French container ship giant CMA CGM is predicting weaker results lie ahead as first-quarter earnings dropped sharply.
The company noted a continued normalisation of its markets after record results in 2021 and 2022.
Net profit fell sharply to $2bn from $7.1bn in the first three months of last year, with revenue down from $18.2bn to $12.7bn.
Chairman and chief executive Rodolphe Saade said: “After two exceptional years, our industry has entered a phase of normalisation due to the slowdown in global growth, inflation and a destocking phenomenon that is continuing in many parts of the world.
“Despite this deteriorated context, our first-quarter results are extremely solid,” he added.
Saade views the result as a fruit of the group’s investments, which have seen more than $30bn committed over the past two years.

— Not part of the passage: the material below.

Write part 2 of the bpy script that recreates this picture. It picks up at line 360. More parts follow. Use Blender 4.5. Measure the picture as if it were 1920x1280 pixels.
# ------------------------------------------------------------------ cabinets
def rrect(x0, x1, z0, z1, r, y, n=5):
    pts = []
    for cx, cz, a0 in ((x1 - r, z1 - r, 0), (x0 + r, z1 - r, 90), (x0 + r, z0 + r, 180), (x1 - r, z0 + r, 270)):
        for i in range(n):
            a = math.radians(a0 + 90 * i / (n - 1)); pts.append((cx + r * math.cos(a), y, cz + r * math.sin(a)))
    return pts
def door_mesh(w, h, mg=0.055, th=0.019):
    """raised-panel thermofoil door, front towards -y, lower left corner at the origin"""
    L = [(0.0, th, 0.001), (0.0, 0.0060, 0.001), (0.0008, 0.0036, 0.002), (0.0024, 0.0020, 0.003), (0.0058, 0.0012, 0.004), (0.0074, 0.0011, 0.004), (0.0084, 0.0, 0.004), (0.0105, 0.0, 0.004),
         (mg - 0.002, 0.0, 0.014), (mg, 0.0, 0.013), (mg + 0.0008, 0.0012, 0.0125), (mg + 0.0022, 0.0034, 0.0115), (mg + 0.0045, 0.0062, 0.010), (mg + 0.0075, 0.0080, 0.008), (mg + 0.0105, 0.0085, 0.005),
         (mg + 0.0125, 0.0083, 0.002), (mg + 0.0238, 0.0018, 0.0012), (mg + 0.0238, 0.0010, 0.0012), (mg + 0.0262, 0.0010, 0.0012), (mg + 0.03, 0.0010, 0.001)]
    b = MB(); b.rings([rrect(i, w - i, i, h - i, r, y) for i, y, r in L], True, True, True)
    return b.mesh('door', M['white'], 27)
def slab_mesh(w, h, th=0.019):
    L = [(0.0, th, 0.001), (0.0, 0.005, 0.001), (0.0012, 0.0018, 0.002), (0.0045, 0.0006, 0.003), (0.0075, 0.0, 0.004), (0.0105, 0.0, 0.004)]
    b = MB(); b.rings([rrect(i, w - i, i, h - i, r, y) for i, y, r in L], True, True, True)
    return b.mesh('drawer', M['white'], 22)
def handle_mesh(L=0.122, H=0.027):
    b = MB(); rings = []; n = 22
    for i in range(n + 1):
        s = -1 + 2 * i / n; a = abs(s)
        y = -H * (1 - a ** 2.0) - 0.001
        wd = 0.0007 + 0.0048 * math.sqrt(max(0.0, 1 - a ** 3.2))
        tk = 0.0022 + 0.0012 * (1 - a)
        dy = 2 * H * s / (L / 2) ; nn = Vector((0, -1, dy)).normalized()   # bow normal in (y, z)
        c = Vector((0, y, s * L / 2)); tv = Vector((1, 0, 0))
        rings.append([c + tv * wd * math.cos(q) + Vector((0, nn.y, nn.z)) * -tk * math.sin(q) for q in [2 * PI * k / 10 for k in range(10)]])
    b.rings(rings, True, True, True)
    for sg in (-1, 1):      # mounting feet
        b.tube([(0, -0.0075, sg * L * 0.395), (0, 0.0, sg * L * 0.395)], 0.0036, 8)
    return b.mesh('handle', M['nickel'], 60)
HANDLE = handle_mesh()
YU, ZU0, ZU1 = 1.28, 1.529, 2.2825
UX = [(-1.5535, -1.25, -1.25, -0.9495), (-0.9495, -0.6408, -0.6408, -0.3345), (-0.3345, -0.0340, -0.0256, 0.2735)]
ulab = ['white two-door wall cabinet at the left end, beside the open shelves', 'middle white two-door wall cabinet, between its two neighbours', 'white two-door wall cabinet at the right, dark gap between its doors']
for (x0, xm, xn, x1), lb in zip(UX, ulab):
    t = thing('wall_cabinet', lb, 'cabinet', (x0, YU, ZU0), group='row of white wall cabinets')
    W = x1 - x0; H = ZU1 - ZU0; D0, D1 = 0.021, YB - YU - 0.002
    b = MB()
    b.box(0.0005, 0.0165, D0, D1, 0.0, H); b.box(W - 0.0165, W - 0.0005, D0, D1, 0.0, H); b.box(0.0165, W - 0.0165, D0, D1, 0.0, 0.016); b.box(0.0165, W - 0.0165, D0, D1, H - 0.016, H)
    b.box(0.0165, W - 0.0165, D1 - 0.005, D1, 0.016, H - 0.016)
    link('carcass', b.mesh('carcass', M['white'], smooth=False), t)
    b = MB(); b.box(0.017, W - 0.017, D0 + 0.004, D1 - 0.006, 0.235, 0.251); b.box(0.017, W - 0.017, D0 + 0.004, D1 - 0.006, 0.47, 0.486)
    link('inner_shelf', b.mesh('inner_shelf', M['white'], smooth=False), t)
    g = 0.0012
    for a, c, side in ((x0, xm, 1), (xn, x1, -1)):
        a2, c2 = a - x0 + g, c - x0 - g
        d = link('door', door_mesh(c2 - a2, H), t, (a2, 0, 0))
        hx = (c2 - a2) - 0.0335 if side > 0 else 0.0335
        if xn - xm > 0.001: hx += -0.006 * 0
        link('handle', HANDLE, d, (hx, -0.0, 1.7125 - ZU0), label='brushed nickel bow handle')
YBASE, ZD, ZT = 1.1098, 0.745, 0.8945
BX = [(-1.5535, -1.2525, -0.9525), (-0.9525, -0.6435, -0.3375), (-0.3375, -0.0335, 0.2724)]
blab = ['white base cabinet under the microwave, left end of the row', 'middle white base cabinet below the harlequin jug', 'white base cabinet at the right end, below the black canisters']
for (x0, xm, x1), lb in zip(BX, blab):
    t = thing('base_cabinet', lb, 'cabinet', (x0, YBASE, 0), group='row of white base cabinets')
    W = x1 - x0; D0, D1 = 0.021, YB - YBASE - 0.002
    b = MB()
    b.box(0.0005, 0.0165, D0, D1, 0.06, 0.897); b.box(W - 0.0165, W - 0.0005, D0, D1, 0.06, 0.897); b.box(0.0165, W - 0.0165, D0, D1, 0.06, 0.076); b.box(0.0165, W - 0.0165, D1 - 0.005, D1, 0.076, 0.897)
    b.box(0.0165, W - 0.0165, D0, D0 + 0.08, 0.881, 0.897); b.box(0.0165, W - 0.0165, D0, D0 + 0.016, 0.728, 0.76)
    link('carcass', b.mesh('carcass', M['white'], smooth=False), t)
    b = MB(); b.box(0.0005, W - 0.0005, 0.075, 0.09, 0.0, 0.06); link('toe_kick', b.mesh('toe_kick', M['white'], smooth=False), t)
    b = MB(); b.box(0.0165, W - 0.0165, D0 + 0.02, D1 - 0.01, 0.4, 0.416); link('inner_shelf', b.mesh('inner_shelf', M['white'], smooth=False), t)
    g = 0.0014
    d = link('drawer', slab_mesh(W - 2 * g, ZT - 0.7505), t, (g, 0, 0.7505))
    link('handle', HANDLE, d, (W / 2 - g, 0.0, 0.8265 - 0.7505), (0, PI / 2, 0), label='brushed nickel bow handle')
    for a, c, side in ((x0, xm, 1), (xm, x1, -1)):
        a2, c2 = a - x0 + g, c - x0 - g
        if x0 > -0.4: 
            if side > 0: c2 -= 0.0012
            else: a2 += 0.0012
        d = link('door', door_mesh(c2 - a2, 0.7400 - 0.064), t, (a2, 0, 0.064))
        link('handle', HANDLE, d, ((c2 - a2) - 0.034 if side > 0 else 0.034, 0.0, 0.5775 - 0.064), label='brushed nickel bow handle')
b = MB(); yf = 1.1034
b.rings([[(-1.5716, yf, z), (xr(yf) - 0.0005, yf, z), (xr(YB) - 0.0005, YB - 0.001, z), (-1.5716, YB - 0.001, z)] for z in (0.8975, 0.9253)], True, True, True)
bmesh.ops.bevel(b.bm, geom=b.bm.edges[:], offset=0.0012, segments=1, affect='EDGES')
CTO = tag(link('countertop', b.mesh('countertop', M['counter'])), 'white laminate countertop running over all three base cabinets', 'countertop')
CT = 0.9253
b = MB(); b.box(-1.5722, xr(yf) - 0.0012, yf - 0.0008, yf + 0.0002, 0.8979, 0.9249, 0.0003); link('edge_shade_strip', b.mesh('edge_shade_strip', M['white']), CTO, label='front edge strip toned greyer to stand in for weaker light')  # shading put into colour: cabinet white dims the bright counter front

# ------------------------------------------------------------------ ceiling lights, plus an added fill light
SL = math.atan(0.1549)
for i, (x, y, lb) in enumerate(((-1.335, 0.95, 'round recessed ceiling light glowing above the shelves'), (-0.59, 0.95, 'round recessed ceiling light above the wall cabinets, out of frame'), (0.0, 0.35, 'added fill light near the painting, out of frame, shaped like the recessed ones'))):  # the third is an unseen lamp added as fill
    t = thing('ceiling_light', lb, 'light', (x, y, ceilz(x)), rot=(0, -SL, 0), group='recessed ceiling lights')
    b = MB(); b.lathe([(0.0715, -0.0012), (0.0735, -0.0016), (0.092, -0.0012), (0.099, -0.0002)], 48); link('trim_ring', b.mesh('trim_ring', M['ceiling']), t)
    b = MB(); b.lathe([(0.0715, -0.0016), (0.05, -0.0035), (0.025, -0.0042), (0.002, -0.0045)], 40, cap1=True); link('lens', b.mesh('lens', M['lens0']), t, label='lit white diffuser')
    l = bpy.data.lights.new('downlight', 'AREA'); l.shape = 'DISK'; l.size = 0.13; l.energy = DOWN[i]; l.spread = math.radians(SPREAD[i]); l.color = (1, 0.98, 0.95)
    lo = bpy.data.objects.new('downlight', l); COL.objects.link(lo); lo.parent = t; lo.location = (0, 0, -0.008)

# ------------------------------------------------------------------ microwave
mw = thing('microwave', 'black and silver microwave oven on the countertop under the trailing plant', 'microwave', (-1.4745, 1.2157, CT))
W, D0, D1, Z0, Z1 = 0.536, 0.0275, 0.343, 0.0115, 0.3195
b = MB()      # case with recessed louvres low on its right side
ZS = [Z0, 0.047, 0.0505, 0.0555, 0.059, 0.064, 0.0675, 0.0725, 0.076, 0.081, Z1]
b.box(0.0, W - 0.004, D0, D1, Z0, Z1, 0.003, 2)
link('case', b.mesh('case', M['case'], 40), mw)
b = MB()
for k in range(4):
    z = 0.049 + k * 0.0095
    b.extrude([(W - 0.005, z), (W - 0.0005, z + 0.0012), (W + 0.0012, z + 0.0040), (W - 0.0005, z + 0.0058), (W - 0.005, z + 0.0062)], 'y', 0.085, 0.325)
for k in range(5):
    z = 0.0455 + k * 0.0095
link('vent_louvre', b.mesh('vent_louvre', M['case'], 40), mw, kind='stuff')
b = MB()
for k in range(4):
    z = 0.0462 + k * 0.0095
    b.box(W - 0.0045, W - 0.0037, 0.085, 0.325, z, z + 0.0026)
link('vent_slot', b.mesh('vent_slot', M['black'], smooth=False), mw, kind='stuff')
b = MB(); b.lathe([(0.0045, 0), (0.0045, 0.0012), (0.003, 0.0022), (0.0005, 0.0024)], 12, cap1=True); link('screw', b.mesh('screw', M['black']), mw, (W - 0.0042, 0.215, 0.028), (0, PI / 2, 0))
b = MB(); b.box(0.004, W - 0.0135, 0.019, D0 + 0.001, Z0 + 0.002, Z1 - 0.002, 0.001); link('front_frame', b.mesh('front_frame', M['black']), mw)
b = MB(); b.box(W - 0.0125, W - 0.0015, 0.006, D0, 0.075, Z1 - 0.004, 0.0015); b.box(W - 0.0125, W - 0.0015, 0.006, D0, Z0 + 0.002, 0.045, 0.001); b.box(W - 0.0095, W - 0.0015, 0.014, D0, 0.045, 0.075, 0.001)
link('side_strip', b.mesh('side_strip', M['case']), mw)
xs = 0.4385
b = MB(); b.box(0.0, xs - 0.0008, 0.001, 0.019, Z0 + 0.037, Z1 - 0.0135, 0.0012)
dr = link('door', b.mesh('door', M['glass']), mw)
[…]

This has allowed the company “to constantly broaden and strengthen our range of transport and logistics solutions for our customers”, he said.
The fourth quarter’s trends remained in play in the first three months of 2023, with challenging market conditions in the transport and logistics industry, the shipowner said.
Freight demand continued to slow, spurring a rapid normalisation of spot freight rates, it added.
Ebitda stood at $3.4bn, down 61% year-on-year.
Liquidity still on the up
Financial resources net of debt totalled $6.2bn as of 31 March, up $1.5bn in three months.
Shipped volumes dipped to 5.02m teu from 5.32m in the same period of 2022.
This was blamed on household consumption of goods in Europe and North America dropping sharply amid price inflation and a rebound in spending on services, especially tourism and leisure.
There were also inventory adjustments in these regions, weighing on imports, especially from Asia, and particularly in the retail and lifestyle sectors.
CMA CGM noted relatively brisk activity in regions such as Latin America and Africa, together with eased congestion, but these factors were insufficient to offset the decline on the main East-West routes.
Shipping operations contributed revenue of $8.9bn, down 40.3%, with Ebitda at $3bn, 64% less than the year before.
The average revenue per teu stood at $1,766, a reduction of 37% from the first quarter of last year.
Looking ahead, the group said macroeconomic and geopolitical uncertainty would continue, with tensions in the supply-demand balance as new capacity arrives to weigh on freight rates.
“In this environment, the first quarter is expected to be the best quarter of the year as the group’s financial results continue to return to normal,” the owner said.
“The group is confident in its ability to weather the cycle thanks to its combined transport and logistics strategy and its financial strength,” CMA CGM added.